Up to and including the line containing "R = math.radians", please reproduce the lines of the listing below, starting from the top.

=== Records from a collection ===
** BEGIN **

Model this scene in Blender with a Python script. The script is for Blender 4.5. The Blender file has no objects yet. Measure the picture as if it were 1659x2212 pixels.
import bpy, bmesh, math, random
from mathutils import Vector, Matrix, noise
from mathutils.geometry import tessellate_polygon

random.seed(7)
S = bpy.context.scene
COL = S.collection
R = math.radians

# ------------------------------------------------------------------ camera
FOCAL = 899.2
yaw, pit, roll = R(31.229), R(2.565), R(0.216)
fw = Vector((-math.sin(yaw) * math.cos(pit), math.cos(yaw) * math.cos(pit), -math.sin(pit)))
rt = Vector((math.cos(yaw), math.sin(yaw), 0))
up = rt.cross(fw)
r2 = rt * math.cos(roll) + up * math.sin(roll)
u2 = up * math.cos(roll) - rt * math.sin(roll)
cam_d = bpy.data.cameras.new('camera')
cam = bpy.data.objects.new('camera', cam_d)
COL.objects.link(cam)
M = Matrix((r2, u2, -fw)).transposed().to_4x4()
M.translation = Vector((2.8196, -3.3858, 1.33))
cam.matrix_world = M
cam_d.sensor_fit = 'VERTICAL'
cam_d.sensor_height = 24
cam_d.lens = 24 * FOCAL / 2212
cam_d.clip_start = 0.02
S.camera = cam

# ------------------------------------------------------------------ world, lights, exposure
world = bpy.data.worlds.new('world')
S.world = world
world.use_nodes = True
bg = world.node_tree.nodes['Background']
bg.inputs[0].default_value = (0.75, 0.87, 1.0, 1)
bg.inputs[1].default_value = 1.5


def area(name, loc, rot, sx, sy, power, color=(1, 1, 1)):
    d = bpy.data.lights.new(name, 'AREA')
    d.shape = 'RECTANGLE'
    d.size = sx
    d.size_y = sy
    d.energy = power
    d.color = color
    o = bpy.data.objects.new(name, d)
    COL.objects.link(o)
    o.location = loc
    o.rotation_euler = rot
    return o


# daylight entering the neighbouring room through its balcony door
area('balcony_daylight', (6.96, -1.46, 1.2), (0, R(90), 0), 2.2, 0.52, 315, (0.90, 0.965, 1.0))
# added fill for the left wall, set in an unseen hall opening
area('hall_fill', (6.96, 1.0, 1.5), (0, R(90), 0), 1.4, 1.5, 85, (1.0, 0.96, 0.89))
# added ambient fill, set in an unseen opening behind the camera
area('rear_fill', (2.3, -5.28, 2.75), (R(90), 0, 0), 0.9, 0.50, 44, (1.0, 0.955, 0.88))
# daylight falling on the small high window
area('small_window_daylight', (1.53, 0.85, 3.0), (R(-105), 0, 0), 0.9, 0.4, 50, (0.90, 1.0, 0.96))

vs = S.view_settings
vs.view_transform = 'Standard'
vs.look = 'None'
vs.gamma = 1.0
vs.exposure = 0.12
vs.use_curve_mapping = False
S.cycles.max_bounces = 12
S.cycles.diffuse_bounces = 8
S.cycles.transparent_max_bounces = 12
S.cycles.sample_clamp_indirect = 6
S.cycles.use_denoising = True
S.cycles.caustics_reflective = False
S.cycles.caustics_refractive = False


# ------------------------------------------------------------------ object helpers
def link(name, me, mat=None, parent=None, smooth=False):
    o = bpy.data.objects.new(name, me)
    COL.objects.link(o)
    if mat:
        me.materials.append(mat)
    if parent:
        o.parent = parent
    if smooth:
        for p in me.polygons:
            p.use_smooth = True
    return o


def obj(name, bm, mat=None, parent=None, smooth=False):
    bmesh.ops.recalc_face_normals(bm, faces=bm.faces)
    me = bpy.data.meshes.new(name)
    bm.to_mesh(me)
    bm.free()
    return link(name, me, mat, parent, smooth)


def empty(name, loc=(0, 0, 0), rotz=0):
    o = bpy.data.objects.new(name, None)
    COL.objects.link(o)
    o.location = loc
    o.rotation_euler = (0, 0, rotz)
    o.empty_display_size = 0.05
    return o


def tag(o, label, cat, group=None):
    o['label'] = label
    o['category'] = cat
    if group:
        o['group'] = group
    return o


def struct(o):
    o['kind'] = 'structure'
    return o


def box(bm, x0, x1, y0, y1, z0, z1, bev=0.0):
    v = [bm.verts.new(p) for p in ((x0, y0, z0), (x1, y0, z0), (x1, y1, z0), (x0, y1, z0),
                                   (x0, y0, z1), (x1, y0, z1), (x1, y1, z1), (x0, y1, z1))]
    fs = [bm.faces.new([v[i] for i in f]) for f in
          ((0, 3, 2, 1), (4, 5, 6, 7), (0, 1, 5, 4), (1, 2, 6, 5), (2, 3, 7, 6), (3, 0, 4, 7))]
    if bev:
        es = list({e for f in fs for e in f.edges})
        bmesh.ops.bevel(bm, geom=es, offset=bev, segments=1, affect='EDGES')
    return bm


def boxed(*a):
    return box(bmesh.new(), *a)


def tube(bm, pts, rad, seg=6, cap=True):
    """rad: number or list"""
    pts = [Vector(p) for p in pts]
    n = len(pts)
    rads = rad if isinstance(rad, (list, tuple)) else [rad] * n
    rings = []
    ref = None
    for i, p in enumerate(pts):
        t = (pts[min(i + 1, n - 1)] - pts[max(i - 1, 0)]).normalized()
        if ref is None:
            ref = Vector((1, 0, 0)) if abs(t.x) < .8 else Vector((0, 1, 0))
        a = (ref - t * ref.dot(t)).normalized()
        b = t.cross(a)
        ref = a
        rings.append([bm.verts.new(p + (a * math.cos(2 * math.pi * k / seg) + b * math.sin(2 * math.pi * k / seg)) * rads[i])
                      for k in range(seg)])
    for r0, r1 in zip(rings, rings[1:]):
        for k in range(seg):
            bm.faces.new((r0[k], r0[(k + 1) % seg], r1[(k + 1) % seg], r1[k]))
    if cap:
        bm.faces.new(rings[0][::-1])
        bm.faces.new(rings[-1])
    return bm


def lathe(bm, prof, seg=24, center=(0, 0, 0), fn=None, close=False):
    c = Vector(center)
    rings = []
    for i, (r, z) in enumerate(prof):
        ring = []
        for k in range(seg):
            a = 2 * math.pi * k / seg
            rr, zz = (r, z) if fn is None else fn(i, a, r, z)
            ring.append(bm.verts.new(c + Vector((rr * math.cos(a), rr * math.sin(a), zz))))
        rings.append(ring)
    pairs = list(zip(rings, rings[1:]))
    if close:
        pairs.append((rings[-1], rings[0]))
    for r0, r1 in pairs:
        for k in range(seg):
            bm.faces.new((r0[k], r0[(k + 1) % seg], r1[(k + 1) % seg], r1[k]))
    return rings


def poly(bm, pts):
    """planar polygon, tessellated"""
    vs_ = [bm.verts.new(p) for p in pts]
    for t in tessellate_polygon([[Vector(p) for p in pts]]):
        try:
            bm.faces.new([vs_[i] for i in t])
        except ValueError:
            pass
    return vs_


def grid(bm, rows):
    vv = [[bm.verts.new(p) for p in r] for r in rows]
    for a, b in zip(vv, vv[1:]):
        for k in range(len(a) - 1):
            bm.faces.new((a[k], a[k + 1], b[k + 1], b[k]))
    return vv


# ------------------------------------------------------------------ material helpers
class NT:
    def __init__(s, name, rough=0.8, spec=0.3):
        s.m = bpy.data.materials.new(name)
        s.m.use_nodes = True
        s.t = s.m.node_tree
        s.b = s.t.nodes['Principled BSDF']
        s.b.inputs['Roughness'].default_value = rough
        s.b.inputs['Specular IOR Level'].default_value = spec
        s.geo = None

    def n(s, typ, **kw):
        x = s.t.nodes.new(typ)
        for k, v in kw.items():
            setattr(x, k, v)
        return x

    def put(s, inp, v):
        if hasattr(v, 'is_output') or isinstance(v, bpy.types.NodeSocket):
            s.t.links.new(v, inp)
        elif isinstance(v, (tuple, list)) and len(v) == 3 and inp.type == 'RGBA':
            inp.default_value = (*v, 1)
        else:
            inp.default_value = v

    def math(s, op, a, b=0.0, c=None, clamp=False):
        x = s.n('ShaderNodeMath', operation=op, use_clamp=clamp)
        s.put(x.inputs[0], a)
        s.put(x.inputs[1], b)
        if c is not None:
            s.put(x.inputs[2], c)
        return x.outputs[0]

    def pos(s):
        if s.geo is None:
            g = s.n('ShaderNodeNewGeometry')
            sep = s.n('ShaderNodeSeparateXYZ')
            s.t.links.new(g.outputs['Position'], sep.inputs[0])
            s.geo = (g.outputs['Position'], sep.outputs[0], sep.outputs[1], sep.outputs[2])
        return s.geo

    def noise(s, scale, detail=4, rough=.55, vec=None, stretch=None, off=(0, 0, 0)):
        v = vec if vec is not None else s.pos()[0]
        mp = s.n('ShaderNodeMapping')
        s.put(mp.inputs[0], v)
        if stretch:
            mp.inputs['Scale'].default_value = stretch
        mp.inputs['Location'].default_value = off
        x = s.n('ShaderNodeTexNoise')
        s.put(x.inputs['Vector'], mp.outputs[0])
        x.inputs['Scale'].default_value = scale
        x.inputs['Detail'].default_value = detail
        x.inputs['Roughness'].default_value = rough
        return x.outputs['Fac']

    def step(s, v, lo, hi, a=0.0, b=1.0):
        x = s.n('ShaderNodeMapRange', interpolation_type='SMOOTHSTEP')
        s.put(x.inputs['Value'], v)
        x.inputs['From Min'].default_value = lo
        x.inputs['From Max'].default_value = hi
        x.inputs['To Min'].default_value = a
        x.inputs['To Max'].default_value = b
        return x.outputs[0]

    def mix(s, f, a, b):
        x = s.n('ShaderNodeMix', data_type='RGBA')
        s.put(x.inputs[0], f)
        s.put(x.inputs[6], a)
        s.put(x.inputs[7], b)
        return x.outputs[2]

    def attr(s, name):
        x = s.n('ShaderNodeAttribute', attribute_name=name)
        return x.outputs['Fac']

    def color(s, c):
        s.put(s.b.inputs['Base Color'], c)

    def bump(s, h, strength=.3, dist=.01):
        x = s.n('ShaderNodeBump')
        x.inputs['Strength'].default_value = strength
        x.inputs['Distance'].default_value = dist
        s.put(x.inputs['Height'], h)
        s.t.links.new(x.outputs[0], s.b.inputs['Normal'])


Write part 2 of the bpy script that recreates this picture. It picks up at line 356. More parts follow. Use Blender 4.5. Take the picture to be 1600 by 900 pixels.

** END **

=== Response to the task ===
Model this scene in Blender with a Python script. The script is for Blender 4.5. The Blender file has no objects yet. Measure the picture as if it were 1659x2212 pixels.
import bpy, bmesh, math, random
from mathutils import Vector, Matrix, noise
from mathutils.geometry import tessellate_polygon

random.seed(7)
S = bpy.context.scene
COL = S.collection
R = math.radians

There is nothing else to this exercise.